Everyone else is going to be blogging about Scooter Libby and Karl Rove and possibly still Harriet Miers, and almost everyone is more qualified to do that than I am. So let's leave them to it. I'm a little concerned that a few other things are going to go unnoticed in the fracas.
For one thing, I can't quite let go of this Davis-Bacon Act thing. Perhaps it felt like the White House was adding insult to injury to reduce the wages of the people trying hard to recover from a devastating hurricane and devastatingly inept disaster responses at the federal level. I've recently learned that the decision to end the suspension of Davis-Bacon was more tangled than I had thought. (WHY am I continually surprised by this stuff???)
Last Thursday, Rep. George Miller from California filed a joint resolution under a little-known and never-used provision of the 1976 National Emergencies Act, which allows Congress to rescind a national emergency declaration made by the President. Apparently, President Bush was in such a rush to cut workers' wages that he did it even BEFORE he had officially declared a national emergency.
Remember, he was vacationing on his ranch and dithered about the declaration, waiting a day to declare ANYTHING and then leaving out the counties that had been hardest hit. They weren't declared until the next day. And THEN he abandoned his vacation and went back to Washington. But somewhere in there he did have time to suspend Davis-Bacon. So the President's suspension of this act may have been illegal and may not provide any protection to the contractors who had been acting, they thought, under its authority.

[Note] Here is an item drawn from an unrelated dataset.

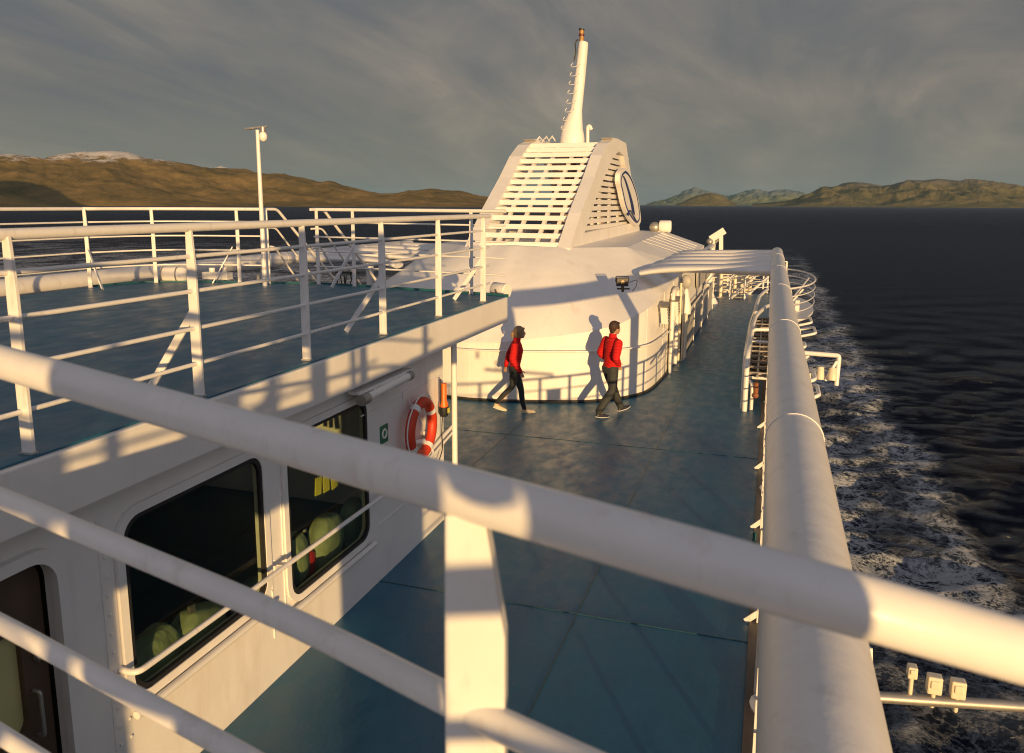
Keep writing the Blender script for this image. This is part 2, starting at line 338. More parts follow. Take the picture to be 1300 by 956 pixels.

In any case, acting on Rep. Miller's resolution would have required a floor vote of the House by the second week of November. That vote became unnecessary when the President decided to end the suspension himself. One has to wonder why he did that. It seems to me that he felt threatened by *gasp* a united Democratic front (unfortunately not our strong suit), a small group of Republicans, religious groups, and labor. It was take action himself and pretend like he always meant for the suspension to be temporary, or face having it over-turned.
We Democrats need to do this united front thing more often. It actually works.